Case number and/or case name
Television Autonomica Valenciana S.A. v Imagina Contenidos [2013] EWHC 160 (Ch)
Summary
The claimant, TVV, was a public-owned Spanish broadcaster; the defendant, Imagina, was in the business of acquiring and managing broadcasting rights.
There were parallel court proceedings in Span and England. Both sets of proceedings were in respect of a sub-licensing agreement in relation to FIA Formula One World Championship.
The Agreement incorporated an exclusive English jurisdiction clause. But then Spanish court have exclusive jurisdiction to settle disputes initiated by Imgaina.
On 19th Sept 2010, Imagina brought court proceedings in Spain for the payment of licensing fees due under the agreement.
On 9th March 2012, “TVV terminated the Agreement on the ground that Imagina’s grant of a sub-licence to Antena 3 in place of La Sexta was a repudiatory breach of the Agreement which TVV accepted (“the Antena 3 Issue”)” [21]
TVV wanted to introduce the Antena issue in the Spanish proceedings. Imagina objected submitting that the English court had exclusive jurisdiction over the Antena 3 issue.

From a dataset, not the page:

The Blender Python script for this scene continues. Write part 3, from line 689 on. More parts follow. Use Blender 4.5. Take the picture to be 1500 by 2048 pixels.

TVV commenced the English proceedings on 14th June 2012. The claimant was seeking declaration that termination was valid, and it was also seeking damages for breach of the agreement.
Imagina requested a stay of the English proceedings. The English court refused the application, and noted:
“66 […] if there is a risk of irreconcilable judgments, that risk has been created by Imagina’s stance in refusing to agree to the Antena 3 Issue being tried in Spain. It does not lie in the mouth of the party who has created a risk of irreconcilable judgments by refusing to agree to all claims being tried together to say that the other party’s claim should be stayed as a result. When I put this to counsel for Imagina, he argued that the risk of irreconcilability had been created by TVV by its attempts to introduce the Antena 3 Issue into the Spanish Proceedings. That argument is completely untenable. As I have said, introduction of the Antena 3 Issue into the Spanish Proceedings would have avoided any risk of irreconcilable judgments.
67 It seems to me that, in reality, what Imagina is trying to do is to achieve a tactical advantage by obtaining a judgment from the Spanish Court before this Court can pronounce upon the validity of TVV’s termination of the Agreement. As counsel for Imagina was forced to accept, as a matter of logic, Imagina’s insistence that the Antena 3 Issue be determined in the English Proceedings would suggest that the Spanish Proceedings should be stayed until this Court has given judgment, because only then will the Spanish Court know whether or not the Agreement was terminated on 9 March 2012 and hence whether TVV is obliged to pay invoices issued by Imagina after that date. But when TVV requested such a stay, Imagina opposed it. Counsel for Imagina informed me that Imagina remained opposed to such a stay even if, as appears likely, there will have to be a re-trial in Spain.
68 […] whatever might have been the position if it had appeared likely that the Spanish Court would give its judgment soon, that is not the case. On the contrary, it appears likely that there will have to be a re-trial. Thus the effect of granting a stay would be to delay the progress of the English Proceedings for an unknown and potentially significant period even though the Antena 3 Issue can only be determined in those proceedings.” [66-68].